Appellant was entitled to 40% of the excessive expenditure, or $58,103.  But prior to this order, respondent's accountant had determined that respondent's excessive expenditure was $129,209 and had paid appellant 40% of that amount, or $51,684. The district court therefore found appellant was entitled to the difference, or $6,419.  

Appellant argues that she is entitled to payments of $62,880, or 40% of the amount allocated to respondent for his own living expenses, and of $45,048, or 40% of the interest and dividend income.  Neither argument has merit.  The district court did not abuse its discretion in deciding that respondent, after paying appellant spousal maintenance, was entitled to use his earning and investment income to pay his own living expenses in an amount equal to her spousal maintenance. 

3.         Attorney Fees

            The relief appellant seeks from this court is "reasonable attorney and accounting fees and costs incurred in the prosecution of her case."  However, she moved for attorney fees only once, at the September 13, 2002 hearing, when she asked for $5,000.  No request for attorney fees beyond this amount was ever presented to the district court and is therefore not properly before this court.

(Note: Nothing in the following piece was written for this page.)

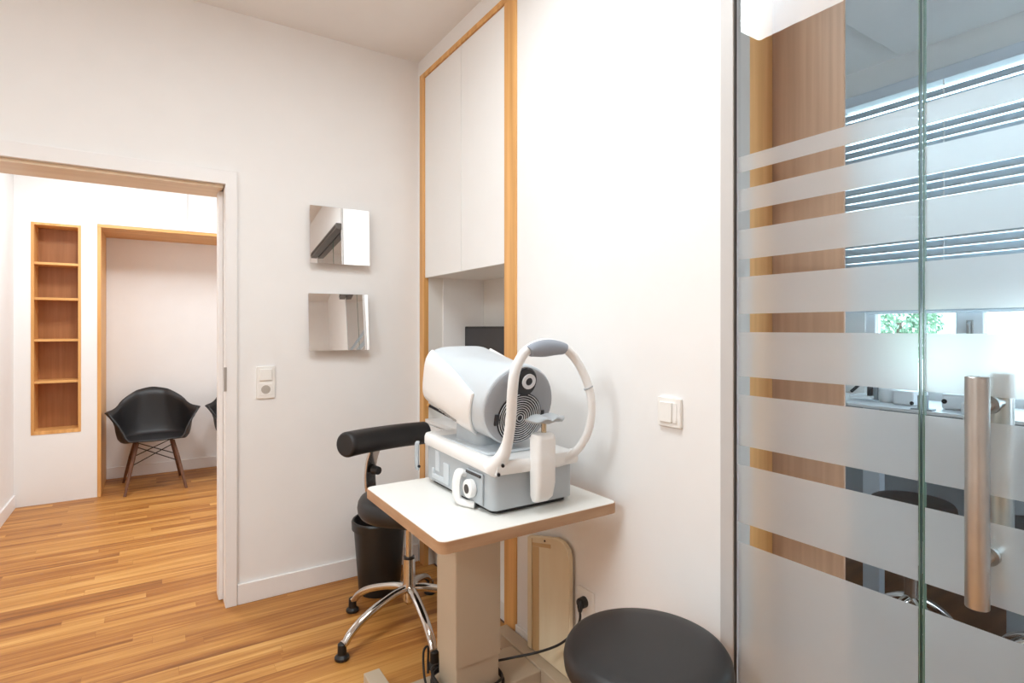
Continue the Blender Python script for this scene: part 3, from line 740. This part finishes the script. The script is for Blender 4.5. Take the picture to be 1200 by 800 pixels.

In its order of September 27, 2002, the district court denied appellant's motion for $5,000 in attorney fees:  "Except for the portion of the motion related to the household goods, respondent has the more justifiable position.  Both parties have more than sufficient funds to pay for their own representation in connection with this motion."  Appellant does not dispute this; instead, she argues that respondent's conduct has unreasonably contributed to the length and expense of these proceedings.  But the record does not support this.  Appellant accuses respondent of failing to return items of personal property; the record shows that the district court found that neither party had fully complied with the division of property.  The only source to which appellant cites for her assertion that respondent withheld accounting statements is appellant's attorney's affidavit.  Appellant accuses respondent of miscalculations, but again, the record shows that miscalculations occurred with both parties.  The district court did not abuse its discretion in denying appellant's motion for $5,000 in conduct-based attorney fees.

Affirmed.

 

 

 

 

           


* Retired judge of the Minnesota Court of Appeals, serving by appointment pursuant to Minn. Const. art. VI, § 10.

[1] We note that the parties' disagreement as to the interpretation of the judgment may itself be tantamount to a finding of ambiguity.  Erickson v. Erickson, 449 N.W.2d 173, 178 (Minn. 1989).